Abstract

Abstract Perpetua only saw martyrs in heaven, according to Tertullian, De anima 55,4. This passage has perplexed scholars, since Tertullian seems to be referring to Saturus’s vision, not Perpetua’s (Passio Perpetuae et Felicitatis 13,8). Additionally, Tertullian’s citation is part of his larger argument against the Valentinians, in which he makes the peculiar claim that the souls of the dead are “below” (inferi) with the exception of the martyrs who are in Paradise. I contend that Tertullian’s claim has been misunderstood in the last few decades of scholarship because of a failure to contextualize his remark within his rhetorical strategy.

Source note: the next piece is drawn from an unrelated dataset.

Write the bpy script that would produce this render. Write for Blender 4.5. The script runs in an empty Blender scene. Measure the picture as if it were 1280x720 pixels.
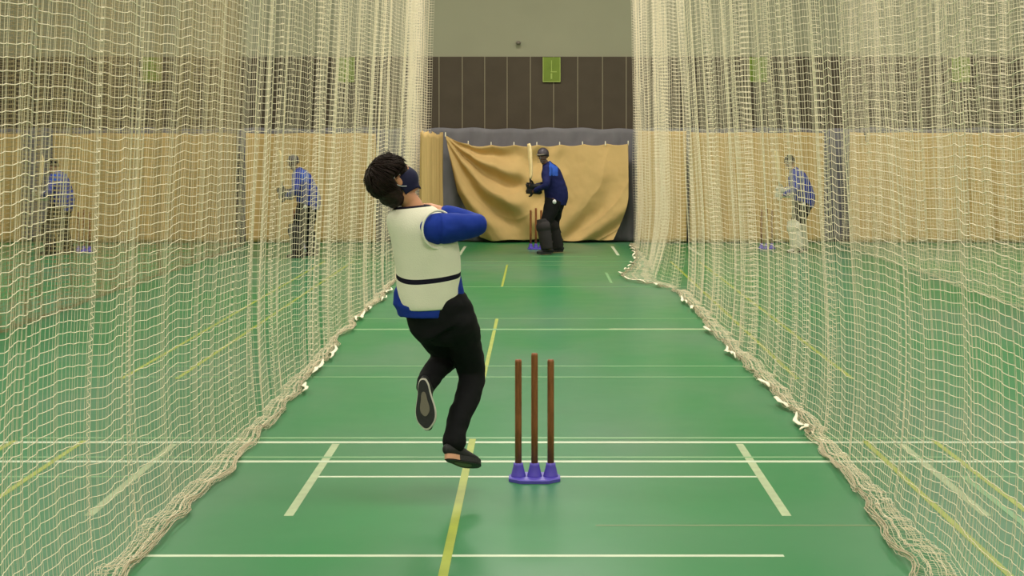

Disentangling Tertullian’s convictions from his rhetoric is notoriously difficult, and yet by reading Tertullian as fully immersed in the tactics from the Second Sophistic Movement recent scholars have made great advances in our understanding of this North African Christian writer. Several of Tertullian’s other works provide counter-evidence to the idea that only martyrs go to heaven: specifically, Tertullian further defines “heaven,” its location, and its occupants; additionally, Tertullian clarifies who is a “martyr” in his wider oeuvre. When Tertullian’s own teachings on the afterlife are retrieved, then one can re-read De anima to see how Tertullian has cloaked these with rhetorical devices meant to refute the Valentinian notion of the soul’s ascent through multiple heavens. This idea that Tertullian believed only martyrs gain immediate access to heaven—which has often been repeated in the most recent century’s secondary literature—is itself a misunderstanding of earlier modern scholarship.